SET TASK: Repeat exactly the lines from the start through the line with "cR, sR = math.cos(ROLL), math.sin(ROLL)", both ends included.

+---+

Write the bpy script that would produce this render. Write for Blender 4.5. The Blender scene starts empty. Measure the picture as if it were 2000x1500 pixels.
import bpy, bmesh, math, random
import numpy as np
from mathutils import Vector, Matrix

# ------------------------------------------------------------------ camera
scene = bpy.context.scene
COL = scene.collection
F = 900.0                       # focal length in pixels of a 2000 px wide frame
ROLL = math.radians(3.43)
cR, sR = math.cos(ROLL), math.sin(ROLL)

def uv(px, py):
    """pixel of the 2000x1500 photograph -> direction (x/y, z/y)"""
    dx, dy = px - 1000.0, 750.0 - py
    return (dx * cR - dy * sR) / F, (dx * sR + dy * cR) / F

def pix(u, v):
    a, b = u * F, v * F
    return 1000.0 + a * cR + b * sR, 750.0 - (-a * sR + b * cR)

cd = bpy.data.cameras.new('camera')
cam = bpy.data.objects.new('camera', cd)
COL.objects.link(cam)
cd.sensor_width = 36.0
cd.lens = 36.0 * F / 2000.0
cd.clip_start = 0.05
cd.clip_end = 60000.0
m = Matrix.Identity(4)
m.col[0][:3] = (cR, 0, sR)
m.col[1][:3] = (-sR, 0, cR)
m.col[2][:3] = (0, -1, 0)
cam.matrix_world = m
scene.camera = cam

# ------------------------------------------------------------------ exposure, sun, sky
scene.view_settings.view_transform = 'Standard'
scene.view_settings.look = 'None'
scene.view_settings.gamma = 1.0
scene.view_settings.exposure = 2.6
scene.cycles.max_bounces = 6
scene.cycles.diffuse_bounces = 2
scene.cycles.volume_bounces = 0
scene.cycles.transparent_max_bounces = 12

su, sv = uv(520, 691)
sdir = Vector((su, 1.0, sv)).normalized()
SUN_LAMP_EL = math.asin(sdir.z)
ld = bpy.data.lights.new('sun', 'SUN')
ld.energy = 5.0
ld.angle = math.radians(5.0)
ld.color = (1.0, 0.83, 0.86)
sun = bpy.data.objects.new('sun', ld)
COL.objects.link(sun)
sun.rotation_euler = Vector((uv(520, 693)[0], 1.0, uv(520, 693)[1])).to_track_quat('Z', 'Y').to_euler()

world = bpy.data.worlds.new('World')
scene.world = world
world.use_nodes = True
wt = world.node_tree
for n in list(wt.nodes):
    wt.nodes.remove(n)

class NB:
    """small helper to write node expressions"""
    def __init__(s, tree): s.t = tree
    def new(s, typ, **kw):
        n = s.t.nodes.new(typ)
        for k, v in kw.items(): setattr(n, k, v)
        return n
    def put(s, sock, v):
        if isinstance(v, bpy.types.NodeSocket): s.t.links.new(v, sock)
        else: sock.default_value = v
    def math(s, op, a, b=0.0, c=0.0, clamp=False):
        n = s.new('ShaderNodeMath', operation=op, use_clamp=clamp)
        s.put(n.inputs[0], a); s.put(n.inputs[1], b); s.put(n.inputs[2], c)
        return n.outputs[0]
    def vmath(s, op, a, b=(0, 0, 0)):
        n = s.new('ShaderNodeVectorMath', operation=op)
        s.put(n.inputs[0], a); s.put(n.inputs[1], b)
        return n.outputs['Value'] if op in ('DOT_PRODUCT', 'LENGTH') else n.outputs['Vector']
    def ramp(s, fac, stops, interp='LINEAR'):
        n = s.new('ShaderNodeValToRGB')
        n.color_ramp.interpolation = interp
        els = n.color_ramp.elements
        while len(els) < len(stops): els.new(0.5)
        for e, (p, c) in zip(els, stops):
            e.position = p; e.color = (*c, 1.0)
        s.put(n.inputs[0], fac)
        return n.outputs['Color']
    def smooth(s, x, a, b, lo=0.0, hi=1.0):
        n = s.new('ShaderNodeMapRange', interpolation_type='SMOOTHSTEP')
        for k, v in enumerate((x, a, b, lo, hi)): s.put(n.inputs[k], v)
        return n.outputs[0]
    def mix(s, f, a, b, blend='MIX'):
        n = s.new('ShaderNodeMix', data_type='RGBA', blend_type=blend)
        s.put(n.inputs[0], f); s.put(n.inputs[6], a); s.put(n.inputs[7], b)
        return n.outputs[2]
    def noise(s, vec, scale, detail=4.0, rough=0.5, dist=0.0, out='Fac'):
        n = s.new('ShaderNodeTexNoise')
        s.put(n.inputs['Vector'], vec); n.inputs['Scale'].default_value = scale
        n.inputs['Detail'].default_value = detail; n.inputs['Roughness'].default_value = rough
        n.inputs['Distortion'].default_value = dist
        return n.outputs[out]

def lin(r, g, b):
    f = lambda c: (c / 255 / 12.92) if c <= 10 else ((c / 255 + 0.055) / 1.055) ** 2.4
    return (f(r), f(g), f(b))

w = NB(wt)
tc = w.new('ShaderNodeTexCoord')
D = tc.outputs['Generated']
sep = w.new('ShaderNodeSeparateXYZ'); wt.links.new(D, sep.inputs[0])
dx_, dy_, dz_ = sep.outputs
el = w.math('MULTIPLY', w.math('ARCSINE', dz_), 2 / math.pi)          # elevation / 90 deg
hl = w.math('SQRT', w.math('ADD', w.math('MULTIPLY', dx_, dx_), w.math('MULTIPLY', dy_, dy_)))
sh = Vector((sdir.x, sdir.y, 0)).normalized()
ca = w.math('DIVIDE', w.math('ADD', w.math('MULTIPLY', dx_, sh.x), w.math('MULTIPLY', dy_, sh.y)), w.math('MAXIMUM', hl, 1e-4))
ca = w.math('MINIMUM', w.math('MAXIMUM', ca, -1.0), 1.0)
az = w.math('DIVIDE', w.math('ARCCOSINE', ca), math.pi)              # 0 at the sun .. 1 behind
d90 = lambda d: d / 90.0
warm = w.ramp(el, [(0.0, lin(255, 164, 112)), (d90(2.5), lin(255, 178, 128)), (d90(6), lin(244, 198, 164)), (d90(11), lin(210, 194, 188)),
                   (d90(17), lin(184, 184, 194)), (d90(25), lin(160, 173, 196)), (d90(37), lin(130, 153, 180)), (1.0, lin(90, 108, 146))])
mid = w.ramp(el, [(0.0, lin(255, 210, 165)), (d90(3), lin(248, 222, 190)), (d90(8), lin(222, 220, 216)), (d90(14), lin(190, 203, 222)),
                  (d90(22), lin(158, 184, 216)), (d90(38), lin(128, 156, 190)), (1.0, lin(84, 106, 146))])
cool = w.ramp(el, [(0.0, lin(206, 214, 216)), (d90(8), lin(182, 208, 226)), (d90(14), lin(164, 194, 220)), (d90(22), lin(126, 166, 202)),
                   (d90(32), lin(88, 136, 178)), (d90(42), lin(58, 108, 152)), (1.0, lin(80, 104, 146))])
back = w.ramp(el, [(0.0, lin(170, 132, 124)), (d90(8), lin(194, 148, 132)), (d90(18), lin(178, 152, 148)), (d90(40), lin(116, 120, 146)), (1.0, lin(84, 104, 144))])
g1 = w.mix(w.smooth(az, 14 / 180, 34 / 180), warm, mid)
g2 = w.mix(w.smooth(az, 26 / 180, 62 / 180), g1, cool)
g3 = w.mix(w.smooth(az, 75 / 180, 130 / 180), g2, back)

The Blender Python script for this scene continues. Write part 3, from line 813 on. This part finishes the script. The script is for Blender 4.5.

+---+

RESPONSE TO THIS TASK:
Write the bpy script that would produce this render. Write for Blender 4.5. The Blender scene starts empty. Measure the picture as if it were 2000x1500 pixels.
import bpy, bmesh, math, random
import numpy as np
from mathutils import Vector, Matrix

# ------------------------------------------------------------------ camera
scene = bpy.context.scene
COL = scene.collection
F = 900.0                       # focal length in pixels of a 2000 px wide frame
ROLL = math.radians(3.43)
cR, sR = math.cos(ROLL), math.sin(ROLL)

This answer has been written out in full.